Ausgefeiltes Roaming

Gegenüber den bei WLANS verwendeten Roaming-Mechanismen hat das Wimax-konforme Mobile Roaming laut Proxim-Managerin Lucas etliche Vorteile, "denn eine Übergabe zwischen den einzelnen Funkzellen ist selbst bei Geschwindigkeiten von bis zu 200 Kilometern noch möglich".

Eine sanfte Migration zu Wimax verspricht Proxim Anwendern, die bereits heute Wireless Systeme wie die Tsunami MP.11 einsetzen.

Allerdings dämpft die Vizepräsidentin gleichzeitig die Erwartungen der Anwender in Sachen Mobilität, "denn mit Wimax in Endgeräten wie PDAs oder Telefonen ist kurzfristig nicht zu rechnen". Die hierzu erforderliche Standarderweiterung 802.16e wird wohl erst im Laufe des ersten Halbjahres 2005 ratifiziert, so dass Wimax-fähige mobile Endgeräte im ersten Halbjahr 2006 auf den Markt kommen dürften.
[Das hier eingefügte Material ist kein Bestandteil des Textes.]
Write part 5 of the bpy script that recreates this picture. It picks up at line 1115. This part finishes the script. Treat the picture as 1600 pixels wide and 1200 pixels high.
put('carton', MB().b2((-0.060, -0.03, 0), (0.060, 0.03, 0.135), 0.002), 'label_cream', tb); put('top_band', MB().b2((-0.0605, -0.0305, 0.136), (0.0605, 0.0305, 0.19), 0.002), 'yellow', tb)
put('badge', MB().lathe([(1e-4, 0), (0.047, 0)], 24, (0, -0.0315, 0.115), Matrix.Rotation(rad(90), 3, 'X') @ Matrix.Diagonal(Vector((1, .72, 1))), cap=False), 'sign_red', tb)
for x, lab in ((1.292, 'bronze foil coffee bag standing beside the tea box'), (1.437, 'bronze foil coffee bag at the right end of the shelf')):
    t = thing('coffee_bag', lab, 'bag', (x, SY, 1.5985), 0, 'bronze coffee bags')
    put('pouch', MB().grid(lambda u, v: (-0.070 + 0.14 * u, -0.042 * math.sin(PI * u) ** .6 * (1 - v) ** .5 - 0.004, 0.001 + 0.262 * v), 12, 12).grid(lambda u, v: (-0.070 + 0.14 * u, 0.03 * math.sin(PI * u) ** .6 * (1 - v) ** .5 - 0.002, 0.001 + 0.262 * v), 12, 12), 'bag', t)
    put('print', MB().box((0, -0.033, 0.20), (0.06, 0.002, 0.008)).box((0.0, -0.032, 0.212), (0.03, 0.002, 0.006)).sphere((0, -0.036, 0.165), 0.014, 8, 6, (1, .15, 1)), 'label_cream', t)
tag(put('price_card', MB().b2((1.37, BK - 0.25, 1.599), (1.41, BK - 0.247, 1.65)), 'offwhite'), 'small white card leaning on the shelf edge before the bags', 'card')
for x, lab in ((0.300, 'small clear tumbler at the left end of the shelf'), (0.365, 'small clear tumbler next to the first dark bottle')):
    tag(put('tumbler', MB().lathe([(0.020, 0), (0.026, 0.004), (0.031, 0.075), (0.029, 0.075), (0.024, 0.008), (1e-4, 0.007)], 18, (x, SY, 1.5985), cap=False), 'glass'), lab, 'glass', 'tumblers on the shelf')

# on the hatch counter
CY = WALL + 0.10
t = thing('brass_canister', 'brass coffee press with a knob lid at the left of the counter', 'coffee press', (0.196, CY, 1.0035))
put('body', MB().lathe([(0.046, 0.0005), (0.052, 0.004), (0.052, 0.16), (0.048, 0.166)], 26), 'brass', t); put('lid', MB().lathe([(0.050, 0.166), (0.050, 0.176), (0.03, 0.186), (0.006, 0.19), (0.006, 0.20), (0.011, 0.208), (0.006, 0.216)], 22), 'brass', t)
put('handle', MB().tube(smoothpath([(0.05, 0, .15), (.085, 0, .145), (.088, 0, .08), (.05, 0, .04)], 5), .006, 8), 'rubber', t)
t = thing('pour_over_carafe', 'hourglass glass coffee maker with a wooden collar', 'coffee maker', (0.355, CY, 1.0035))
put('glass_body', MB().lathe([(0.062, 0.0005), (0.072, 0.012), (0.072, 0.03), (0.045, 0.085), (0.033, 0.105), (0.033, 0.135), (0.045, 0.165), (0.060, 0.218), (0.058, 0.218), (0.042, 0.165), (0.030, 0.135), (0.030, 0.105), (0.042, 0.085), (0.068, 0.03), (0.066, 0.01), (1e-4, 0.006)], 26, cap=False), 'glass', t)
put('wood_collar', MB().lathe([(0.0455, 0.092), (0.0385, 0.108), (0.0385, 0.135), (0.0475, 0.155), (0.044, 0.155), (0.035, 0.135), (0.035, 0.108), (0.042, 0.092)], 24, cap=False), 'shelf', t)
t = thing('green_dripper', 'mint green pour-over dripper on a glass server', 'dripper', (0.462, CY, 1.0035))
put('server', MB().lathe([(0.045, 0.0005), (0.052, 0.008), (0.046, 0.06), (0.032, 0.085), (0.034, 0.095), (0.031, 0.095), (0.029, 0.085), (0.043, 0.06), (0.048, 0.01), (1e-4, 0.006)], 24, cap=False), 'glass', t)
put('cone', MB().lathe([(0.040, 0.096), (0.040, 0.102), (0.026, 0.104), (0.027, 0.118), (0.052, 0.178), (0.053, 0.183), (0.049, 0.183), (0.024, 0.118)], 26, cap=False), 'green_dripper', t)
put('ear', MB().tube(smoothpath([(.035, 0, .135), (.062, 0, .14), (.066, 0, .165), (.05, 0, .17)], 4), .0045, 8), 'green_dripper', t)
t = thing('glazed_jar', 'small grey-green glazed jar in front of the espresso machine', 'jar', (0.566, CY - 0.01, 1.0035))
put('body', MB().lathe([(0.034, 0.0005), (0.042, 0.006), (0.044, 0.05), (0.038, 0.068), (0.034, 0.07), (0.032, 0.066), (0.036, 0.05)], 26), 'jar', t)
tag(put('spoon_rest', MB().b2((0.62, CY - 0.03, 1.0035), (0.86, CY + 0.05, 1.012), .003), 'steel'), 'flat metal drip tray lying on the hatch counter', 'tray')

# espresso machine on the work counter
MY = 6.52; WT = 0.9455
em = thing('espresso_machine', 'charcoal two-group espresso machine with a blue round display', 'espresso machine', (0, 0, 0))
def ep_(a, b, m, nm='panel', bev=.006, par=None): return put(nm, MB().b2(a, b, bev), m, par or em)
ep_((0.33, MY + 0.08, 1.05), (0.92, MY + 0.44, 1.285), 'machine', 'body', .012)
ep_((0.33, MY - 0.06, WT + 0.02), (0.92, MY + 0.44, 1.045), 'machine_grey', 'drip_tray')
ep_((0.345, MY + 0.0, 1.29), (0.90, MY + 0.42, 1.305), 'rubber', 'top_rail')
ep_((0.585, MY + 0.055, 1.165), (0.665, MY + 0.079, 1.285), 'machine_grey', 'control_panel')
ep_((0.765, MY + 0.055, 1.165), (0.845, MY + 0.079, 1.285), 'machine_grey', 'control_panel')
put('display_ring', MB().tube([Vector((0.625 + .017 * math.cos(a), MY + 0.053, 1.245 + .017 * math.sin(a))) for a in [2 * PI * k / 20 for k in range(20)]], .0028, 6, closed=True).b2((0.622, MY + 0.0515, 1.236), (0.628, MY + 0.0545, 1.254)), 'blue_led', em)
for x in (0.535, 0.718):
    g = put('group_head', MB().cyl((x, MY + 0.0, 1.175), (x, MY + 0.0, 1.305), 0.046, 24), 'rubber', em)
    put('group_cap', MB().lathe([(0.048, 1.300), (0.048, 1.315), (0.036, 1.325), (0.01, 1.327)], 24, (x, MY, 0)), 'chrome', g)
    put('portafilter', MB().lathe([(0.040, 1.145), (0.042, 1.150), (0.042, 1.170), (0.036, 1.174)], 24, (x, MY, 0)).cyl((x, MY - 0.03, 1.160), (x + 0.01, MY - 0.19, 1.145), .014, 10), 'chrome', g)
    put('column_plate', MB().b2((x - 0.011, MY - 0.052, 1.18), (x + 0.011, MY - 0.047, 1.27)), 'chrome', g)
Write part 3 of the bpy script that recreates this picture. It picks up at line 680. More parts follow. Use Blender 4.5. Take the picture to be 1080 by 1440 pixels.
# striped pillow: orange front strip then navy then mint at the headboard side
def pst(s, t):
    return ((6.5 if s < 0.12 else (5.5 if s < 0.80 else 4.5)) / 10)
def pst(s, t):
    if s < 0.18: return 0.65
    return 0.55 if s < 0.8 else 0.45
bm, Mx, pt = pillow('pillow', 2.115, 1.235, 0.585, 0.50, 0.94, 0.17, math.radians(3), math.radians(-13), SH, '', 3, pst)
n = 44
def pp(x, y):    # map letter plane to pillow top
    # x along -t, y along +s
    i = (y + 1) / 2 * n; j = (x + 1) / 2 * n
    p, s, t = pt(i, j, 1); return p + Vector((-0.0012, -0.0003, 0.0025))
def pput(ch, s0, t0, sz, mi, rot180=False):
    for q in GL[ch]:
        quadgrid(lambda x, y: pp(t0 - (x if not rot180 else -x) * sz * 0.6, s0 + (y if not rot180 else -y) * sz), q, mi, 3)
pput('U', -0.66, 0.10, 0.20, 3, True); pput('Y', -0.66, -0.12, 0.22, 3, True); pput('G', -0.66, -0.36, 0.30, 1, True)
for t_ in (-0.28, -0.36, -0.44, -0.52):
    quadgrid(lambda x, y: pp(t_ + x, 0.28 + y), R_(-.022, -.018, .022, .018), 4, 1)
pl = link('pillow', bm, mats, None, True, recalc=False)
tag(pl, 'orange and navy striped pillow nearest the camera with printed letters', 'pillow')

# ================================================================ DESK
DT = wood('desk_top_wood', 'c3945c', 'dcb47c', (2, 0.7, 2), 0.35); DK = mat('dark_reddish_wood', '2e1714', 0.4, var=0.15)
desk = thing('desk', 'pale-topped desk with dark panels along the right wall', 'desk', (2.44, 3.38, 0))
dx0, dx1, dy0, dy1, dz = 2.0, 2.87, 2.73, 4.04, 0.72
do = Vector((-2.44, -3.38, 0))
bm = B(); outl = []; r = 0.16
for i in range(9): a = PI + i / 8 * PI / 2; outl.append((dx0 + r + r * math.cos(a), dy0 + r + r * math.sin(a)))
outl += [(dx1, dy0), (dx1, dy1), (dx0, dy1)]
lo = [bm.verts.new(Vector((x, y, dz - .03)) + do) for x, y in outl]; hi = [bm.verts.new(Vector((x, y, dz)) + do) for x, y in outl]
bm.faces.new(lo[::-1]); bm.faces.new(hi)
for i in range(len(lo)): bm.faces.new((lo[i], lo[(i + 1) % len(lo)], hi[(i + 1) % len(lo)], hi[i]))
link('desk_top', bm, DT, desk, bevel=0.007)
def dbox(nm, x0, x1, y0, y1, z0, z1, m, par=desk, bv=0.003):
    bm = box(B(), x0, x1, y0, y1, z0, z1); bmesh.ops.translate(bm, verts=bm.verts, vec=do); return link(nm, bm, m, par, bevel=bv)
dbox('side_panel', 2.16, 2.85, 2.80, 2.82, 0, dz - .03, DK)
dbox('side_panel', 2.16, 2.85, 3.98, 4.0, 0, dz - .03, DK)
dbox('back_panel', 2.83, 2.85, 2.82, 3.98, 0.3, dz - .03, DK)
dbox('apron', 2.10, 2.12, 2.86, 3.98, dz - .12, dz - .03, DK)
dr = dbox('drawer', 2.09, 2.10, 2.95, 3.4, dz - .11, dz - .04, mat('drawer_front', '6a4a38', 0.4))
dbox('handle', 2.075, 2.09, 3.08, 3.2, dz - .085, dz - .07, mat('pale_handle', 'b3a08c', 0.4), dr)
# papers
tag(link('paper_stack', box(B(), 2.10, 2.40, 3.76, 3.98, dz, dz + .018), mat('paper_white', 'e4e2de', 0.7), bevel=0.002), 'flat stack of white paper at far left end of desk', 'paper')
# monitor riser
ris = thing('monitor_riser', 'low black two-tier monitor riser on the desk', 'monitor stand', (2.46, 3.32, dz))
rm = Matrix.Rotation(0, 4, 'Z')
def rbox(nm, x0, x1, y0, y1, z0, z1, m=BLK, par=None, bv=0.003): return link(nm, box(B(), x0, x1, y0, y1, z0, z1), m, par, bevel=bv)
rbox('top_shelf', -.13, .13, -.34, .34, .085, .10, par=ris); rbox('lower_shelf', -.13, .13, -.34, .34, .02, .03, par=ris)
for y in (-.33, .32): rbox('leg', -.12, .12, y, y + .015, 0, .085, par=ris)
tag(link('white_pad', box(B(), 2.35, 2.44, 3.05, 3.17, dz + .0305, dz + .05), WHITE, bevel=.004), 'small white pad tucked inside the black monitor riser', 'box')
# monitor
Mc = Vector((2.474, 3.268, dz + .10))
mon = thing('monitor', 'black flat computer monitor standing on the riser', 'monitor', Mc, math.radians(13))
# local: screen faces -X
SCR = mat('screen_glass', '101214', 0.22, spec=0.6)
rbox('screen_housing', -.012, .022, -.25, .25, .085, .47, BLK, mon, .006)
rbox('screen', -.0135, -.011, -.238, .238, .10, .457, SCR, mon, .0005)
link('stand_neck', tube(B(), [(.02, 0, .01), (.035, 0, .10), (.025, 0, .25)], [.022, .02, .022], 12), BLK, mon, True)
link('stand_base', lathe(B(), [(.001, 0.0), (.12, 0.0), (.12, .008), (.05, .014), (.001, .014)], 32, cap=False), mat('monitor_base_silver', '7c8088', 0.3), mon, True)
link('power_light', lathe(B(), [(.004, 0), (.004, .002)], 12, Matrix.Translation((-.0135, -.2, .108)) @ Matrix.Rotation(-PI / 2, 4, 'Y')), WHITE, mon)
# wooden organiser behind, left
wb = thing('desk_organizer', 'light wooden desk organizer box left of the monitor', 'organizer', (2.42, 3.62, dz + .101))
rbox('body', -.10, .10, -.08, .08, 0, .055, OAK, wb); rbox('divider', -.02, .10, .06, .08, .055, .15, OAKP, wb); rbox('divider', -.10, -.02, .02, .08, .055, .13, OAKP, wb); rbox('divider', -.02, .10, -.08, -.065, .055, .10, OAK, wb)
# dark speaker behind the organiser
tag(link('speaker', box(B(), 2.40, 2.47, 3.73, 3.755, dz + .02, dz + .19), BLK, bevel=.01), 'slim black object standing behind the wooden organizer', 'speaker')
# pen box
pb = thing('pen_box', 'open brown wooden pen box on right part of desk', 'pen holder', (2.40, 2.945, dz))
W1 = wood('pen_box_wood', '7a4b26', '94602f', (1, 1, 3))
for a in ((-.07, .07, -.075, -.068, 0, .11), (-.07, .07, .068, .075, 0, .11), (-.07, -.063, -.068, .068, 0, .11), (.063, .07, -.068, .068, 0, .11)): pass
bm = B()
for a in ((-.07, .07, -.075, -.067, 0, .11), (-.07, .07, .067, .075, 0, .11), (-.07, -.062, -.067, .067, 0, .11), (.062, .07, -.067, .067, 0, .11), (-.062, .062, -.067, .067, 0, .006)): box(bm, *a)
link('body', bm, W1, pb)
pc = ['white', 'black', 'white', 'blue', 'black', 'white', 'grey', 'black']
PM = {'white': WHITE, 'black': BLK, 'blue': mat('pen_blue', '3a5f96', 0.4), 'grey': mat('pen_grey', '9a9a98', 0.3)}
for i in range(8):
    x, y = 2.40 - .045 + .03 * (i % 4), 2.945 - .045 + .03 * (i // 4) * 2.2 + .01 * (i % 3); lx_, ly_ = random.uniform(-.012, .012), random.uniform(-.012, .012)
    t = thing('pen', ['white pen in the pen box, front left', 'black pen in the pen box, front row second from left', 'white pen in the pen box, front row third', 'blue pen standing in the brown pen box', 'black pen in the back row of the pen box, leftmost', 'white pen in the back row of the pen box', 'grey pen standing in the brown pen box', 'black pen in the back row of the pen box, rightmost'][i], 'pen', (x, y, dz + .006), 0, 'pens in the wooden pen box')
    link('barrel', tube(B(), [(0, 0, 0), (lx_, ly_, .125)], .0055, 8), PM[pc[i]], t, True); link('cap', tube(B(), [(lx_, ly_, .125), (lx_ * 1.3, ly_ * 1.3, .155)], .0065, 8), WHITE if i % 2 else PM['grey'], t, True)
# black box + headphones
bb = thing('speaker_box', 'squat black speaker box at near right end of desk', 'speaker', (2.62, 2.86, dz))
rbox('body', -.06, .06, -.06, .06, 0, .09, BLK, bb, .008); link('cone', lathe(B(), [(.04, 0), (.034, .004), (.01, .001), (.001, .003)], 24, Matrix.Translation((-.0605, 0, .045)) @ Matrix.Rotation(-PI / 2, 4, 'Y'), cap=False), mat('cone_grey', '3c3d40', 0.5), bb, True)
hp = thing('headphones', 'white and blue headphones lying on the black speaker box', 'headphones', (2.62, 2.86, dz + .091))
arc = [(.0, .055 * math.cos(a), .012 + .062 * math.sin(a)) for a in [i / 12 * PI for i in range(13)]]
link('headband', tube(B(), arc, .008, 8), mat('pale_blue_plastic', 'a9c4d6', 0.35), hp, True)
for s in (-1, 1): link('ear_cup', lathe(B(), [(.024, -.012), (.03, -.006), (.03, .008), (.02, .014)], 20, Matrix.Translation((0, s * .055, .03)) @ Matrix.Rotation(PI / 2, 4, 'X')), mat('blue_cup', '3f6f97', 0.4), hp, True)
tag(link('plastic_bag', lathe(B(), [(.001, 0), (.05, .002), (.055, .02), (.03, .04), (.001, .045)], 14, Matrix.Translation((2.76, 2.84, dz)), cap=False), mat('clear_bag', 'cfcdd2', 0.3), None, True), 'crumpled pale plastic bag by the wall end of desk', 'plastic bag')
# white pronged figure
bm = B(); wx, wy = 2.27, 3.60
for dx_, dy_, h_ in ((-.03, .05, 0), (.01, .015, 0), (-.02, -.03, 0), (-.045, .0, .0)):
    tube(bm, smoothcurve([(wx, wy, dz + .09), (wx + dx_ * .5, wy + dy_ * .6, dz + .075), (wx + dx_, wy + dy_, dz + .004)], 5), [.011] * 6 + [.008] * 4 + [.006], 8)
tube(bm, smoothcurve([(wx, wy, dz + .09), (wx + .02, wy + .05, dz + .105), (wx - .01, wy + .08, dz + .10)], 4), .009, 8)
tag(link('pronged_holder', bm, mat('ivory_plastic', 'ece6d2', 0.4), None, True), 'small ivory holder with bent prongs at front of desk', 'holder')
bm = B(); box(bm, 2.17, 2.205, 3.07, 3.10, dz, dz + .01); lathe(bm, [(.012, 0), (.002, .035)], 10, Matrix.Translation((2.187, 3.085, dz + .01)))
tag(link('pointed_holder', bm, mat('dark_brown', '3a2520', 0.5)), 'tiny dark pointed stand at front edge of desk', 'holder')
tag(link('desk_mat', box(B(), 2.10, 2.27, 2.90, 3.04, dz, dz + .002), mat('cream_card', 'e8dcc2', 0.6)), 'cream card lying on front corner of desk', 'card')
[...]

Wimax-Telefon erst ab 2006

Da auch bei Wimax wie bei allen Funktechnologien nicht der Radioteil, sondern der Energieverbrauch das eigentliche Problem ist, wird das neue Übertragungsverfahren zuerst in mobilen Rechnern wie Notebooks zu finden sein und erst dann bei PDAs und mobilen Telefonen Einzug halten. "Dennoch wird die Entwicklung im Vergleich zum WLAN schneller verlaufen, denn dort kamen 1999 bereits erste Produkte auf den Markt, ein WLAN-Telefon war aber erst 2004 verfügbar", blickt Lucas zuversichtlich in die Zukunft. Zumal Wimax gegenüber der WLAN-Technologie noch einen entscheidenden Vorteil hat: Im Standard 802.16 wurden von Beginn an Features wie Quality of Services oder Security integriert, so dass für VoIP im Wimax-Funknetz keine Klimmzüge wie bei WLAN erforderlich sind.

Unklar ist dagegen ob Wimax wirklich der breitbandige Funk-Access der Zukunft ist, denn mit Flash-OFDM existiert eine alternative BWA-Technologie.